By Andrew C. Loignon
Center for Creative Leadership
Fabio Fonti
NEOMA Business School
Mehdi Bagherzadeh
NEOMA Business School
Andrei Gurca
Queen’s University Belfast
Sirish Shrestha
Center for Creative Leadership
Summary
New research in Academy of Management Discoveries revisits the longstanding “war for talent,” with an eye towards enhancing team effectiveness.
Since the 1990s, leaders have been told that to win the war for talent, they should recruit, select, and retain their star employees at all cost. This “more is better” perspective still dominates today’s organizations.

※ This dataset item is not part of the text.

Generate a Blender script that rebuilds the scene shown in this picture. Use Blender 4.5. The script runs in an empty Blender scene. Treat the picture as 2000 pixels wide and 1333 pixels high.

Rather than indicating that “more is better” when it comes to talent, CCL researchers discovered, based on data from top-flight, professional soccer teams, that adding increasingly more talent to a team provides diminishing returns, which becomes even negative.
Subsequent analyses revealed the value of talent in teams can vary markedly depending on the structural social processes in the teams. By examining the team’s passing networks, the researchers found that it was only when teams adopted a specific structure (i.e., highly and evenly interconnected networks) that more talent was, in fact, better for performance. Other structures tended to still contribute to “diminishing returns” for the teams talent.
Based on these findings, the authors recommend that leaders should:
- Recognize the risk of diminishing returns when managing teams with an abundance of star talent, especially in interdependent settings.
- Shift their focus from solely human capital concerns to include social processes, like who’s collaborating with whom on specific tasks.
- Design and prioritize tasks to align workflows with available human capital for optimal team performance.
- Proactively align social and human capital early, avoid reactive shifts based initial successes or failures, and continuously monitor configurations for sustained performance.
Citation
Loignon, A., Fonti, F., Bagherzadeh, M., Gurca, A., & Shresta, S. (2025). When More is Less: The Role of Social Capital in Managing Talent in Teams. Academy of Management Discoveries.